I set off after dawn on Saturday, and it seems like an age ago. The solitude has gifted me huge expanses of time and pleasure, each minute hours of joy.


I was awake at 3:50 raring to go but perhaps a little keen as revellers were still chanting and stumbling home. Naturally I then drifted off and missed sunrise. It is a hot one and I'm sweating profusely already before half seven. I am determined to get further than my previous expedition before setting up camp, so I am retracing my westbound route for 3-4 hours. 


I stop regularly to cool off in the sea and rest my shoulders often. The pack seems hellishly heavy now, with 10 litres of water, pan and other items hanging off it. The cliffs are undoubtedly beautiful but seem duller today. I know it's only my mind striving for more, further, better. I push on.


Finally I pass my previous furthest mark and gleefully advance into cactus canyon, a little too hastily. Ten minutes later and I am dripping with sweat under the relentless spotlight and blood under the ruthless cactii fingers. This place is a cauldron of mindbending repetition and panic but I don't allow myself to. It is bloody hot though and I am advancing through walls of thorns without slowing at this point. 

I need any form of shade and to get this pack off me, but the plants are packed so murderously tight I cannot even squat in their slithering shadows. There is no breeze.


I bumslide down an outrageously sharp rock face and finally I'm out of it. I decide to stick closer to the ocean's side from now on, where cactii are fewer and walking is simpler!

I make a fire in the beach and cook lunch under the shade of a sheet I rig up to savey skin (and bodily fluid) from the glare. Salty sea driftwood spits horribly, in case you're interested. I swim read and make myself do a mental cliff drop of about eight metres which scares me senseless. I touch the top of a jelly fish the size of a football which terrifies and fascinates. It later stings me, bringing me up to four wasps stings and four jelly stings. It won't be the last! Haha.


That evening I drink a hot chocolate on the rocks and share the sunset with a lone bird who's silhouette clips the tops of the waves. To bed.

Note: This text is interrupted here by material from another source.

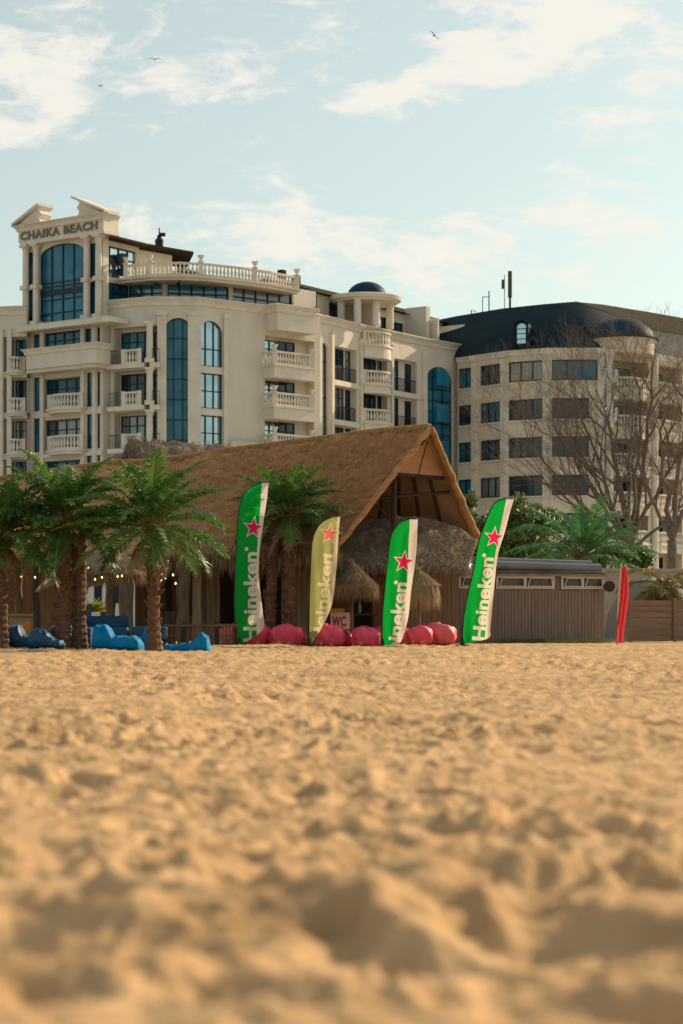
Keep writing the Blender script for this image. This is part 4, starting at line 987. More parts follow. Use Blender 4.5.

I wake to pain in my nipple, foot, and the crunching of stones. A man with a blazing torch is curiously poking at my ashes outside...

09 October, 2014

Help a Haitian get an Education


This is Wilner Rébéca, Wood to his friends. Wood is 25 years old and lives in Anse-a-Pitres, a large village on the south-east coast of Haiti on the border with the Dominican Republic. He speaks Creole, French, English and some Spanish and is a super positive, friendly guy.


Here in Anse-à-Pitres the houses are woven shacks clothed with rags or clay, the occasional unfinished concrete structure making an appearance. Water comes via a concrete channel which splits evermore scarcely and is dammed by rancid clothes and leaves. Food is, more often than not, US supplied rice and beans with a smattering of vegetables. Money earnt at sunrise is spent by sunset. In short - Haiti is a trap.


Until two years ago all Wood wanted was a way out: "Haiti is a poor country and there are no jobs here. When I am old and I can't work physical jobs anymore, what will I do?" 


But now he has a different stance: "To leave Haiti would be like seeing someone starting a fire, a fire which will harm many people, and just walking away." Wood wants to give back and help his people because, as he rightly says, Haiti has a lot of problems. His aim is to help through law, and for this he needs a degree.


His university of choice is in the capital, Port au Prince and the cost is 20,000 pesos a year, around £260, and he will need to cover the costs of supplies and transport. So we need to raise £400 per year to send him to university. And yet the ability to earn that kind of money here is extremely difficult. To do so whilst attending school every morning and studying at night - an impossibility. I am, with your help, going to get Wood to university.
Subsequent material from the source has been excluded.